Information provided:
====================
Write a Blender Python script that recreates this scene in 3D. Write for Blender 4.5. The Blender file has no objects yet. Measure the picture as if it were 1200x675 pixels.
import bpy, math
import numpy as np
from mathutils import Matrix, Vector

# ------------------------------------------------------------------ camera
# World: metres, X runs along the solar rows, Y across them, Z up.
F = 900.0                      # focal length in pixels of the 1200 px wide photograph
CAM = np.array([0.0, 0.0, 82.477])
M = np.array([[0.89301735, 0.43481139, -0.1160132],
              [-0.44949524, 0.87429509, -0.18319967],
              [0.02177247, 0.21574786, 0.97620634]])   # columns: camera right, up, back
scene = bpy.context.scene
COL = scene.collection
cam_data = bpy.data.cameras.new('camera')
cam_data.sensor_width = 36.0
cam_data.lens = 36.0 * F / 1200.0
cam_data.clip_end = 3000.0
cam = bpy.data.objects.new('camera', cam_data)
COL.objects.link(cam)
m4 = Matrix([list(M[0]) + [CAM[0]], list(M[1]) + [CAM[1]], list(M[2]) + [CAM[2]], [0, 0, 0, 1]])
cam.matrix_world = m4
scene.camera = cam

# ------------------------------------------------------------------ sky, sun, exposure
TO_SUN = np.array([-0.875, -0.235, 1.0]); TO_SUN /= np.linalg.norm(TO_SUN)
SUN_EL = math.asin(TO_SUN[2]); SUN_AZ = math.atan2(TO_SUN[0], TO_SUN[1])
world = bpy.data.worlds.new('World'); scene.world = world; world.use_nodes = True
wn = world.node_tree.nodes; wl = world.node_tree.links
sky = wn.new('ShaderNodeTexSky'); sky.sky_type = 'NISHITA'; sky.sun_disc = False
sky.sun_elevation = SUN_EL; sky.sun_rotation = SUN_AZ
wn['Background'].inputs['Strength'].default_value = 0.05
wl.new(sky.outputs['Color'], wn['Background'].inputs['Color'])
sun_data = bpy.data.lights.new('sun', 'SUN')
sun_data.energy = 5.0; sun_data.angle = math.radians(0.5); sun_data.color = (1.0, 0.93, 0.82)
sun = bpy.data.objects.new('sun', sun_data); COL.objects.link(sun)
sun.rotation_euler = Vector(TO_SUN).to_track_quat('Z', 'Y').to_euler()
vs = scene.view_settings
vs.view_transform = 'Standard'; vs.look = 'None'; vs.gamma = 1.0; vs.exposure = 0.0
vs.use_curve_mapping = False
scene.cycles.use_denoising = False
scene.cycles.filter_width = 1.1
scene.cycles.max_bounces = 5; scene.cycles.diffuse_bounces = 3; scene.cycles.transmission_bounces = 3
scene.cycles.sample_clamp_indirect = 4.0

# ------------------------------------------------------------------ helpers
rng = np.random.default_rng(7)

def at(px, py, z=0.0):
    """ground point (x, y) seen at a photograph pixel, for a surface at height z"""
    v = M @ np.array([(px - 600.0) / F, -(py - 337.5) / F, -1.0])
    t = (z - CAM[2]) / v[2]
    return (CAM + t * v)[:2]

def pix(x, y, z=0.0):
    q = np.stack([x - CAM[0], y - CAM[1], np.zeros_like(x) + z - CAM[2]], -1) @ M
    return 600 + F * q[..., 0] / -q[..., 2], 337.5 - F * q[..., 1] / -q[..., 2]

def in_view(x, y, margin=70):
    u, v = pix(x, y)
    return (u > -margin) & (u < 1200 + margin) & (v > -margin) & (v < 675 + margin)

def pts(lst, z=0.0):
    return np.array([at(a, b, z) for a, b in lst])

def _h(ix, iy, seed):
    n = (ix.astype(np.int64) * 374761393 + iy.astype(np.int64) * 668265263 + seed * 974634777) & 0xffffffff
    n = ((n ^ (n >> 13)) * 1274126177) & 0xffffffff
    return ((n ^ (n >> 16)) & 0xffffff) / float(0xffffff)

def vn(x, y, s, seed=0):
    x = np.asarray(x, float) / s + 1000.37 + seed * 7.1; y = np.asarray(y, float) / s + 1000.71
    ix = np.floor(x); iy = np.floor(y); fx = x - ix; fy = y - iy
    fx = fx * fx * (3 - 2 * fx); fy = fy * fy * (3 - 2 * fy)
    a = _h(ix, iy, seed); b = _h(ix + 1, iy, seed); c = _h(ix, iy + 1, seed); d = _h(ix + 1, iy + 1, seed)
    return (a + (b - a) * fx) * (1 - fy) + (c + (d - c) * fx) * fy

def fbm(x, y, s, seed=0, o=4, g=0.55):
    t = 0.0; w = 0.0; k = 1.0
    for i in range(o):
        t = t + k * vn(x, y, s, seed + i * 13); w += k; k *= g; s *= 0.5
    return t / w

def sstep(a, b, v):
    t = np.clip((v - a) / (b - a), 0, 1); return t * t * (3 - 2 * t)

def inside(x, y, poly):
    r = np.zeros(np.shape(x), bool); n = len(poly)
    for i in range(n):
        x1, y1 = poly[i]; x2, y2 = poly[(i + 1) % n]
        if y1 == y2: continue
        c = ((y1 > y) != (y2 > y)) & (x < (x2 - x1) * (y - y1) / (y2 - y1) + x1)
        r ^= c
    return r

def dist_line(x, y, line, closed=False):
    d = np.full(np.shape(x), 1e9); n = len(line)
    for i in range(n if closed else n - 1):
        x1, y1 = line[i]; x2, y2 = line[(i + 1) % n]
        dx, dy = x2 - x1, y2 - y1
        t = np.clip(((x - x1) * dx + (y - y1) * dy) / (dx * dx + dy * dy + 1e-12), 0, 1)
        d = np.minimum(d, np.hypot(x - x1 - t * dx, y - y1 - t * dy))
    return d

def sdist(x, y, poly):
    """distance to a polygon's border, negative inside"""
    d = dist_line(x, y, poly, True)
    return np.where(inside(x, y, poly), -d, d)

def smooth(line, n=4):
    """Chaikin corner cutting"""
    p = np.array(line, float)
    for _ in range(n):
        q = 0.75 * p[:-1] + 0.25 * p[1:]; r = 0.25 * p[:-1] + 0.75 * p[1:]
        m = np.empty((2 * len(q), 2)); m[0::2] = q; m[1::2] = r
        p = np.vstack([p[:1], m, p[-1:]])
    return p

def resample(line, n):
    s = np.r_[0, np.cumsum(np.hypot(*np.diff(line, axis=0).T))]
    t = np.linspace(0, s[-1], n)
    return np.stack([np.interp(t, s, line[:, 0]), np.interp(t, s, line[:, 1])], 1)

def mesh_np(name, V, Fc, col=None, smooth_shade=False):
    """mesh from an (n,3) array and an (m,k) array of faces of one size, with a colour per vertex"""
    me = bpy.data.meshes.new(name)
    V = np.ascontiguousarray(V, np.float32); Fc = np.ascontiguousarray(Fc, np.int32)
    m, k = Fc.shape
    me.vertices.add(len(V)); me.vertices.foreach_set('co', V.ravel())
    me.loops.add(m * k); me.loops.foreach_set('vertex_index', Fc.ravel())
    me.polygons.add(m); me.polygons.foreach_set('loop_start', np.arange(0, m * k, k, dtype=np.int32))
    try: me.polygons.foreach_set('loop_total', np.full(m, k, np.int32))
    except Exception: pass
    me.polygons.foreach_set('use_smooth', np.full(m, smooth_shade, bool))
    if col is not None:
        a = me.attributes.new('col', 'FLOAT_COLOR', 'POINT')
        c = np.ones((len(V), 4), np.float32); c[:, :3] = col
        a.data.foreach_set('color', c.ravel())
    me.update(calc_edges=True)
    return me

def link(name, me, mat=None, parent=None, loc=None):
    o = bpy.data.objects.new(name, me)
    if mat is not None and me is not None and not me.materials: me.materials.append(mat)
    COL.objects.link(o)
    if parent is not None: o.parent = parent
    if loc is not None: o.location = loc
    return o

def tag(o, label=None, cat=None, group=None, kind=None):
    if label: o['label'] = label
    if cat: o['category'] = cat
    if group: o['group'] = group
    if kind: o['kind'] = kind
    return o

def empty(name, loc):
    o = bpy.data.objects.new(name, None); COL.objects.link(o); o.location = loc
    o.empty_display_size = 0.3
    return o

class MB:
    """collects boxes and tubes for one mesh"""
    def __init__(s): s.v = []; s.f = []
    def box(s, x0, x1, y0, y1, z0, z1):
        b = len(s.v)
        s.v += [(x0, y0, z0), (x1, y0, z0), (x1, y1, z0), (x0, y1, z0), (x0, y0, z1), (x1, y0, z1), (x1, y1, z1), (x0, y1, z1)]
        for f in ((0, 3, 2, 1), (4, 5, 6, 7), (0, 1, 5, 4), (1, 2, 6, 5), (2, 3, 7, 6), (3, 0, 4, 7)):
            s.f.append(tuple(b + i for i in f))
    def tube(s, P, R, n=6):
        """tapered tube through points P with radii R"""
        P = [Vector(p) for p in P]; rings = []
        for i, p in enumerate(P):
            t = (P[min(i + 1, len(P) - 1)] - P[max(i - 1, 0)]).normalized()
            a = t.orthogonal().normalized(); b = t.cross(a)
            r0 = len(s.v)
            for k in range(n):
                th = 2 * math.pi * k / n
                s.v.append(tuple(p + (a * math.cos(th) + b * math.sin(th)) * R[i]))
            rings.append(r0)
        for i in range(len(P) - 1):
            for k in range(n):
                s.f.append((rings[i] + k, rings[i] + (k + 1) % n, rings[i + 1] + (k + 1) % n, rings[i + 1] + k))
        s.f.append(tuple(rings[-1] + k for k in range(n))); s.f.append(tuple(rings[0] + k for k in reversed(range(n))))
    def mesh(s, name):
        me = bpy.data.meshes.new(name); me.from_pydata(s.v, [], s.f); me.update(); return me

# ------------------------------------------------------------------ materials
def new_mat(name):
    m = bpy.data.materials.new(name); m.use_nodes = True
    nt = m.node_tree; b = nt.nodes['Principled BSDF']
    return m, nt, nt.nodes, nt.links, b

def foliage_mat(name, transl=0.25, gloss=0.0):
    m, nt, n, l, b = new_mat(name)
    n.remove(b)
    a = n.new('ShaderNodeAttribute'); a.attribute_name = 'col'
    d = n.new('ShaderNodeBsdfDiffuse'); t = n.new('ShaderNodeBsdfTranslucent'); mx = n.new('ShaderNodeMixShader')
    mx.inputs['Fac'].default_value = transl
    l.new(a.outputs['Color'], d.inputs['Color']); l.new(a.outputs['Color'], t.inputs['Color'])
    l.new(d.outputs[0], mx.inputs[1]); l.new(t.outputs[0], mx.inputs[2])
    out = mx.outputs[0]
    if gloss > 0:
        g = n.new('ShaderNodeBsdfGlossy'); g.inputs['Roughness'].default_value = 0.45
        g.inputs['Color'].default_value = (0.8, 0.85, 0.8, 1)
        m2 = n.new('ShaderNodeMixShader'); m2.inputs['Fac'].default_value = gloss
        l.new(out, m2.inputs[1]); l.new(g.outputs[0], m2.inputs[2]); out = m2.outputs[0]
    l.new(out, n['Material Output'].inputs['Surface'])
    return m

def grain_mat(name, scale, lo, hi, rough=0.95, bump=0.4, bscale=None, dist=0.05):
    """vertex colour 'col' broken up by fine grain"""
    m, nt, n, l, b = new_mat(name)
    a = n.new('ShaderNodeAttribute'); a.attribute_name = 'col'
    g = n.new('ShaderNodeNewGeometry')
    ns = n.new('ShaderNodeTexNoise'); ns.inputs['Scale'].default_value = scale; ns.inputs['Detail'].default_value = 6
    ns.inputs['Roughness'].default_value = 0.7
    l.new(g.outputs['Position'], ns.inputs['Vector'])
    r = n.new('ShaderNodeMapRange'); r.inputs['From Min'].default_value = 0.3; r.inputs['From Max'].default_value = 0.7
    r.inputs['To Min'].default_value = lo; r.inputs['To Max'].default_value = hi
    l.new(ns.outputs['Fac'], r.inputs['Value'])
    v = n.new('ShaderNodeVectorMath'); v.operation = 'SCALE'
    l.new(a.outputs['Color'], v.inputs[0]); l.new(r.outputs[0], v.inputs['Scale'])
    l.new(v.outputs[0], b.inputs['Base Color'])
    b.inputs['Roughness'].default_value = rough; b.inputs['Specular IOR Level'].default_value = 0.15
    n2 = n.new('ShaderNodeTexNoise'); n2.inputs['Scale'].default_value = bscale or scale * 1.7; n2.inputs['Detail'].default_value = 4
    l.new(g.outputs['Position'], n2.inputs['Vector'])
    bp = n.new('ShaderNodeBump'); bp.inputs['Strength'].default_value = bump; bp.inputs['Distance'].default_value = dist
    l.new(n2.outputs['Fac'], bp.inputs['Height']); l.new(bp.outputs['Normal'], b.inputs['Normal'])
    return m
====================
Goal of the exercise: Restate the first line and every line after it, word for word, stopping once the line with "scene.camera = cam" is done.

Answer below:
Write a Blender Python script that recreates this scene in 3D. Write for Blender 4.5. The Blender file has no objects yet. Measure the picture as if it were 1200x675 pixels.
import bpy, math
import numpy as np
from mathutils import Matrix, Vector

# ------------------------------------------------------------------ camera
# World: metres, X runs along the solar rows, Y across them, Z up.
F = 900.0                      # focal length in pixels of the 1200 px wide photograph
CAM = np.array([0.0, 0.0, 82.477])
M = np.array([[0.89301735, 0.43481139, -0.1160132],
              [-0.44949524, 0.87429509, -0.18319967],
              [0.02177247, 0.21574786, 0.97620634]])   # columns: camera right, up, back
scene = bpy.context.scene
COL = scene.collection
cam_data = bpy.data.cameras.new('camera')
cam_data.sensor_width = 36.0
cam_data.lens = 36.0 * F / 1200.0
cam_data.clip_end = 3000.0
cam = bpy.data.objects.new('camera', cam_data)
COL.objects.link(cam)
m4 = Matrix([list(M[0]) + [CAM[0]], list(M[1]) + [CAM[1]], list(M[2]) + [CAM[2]], [0, 0, 0, 1]])
cam.matrix_world = m4
scene.camera = cam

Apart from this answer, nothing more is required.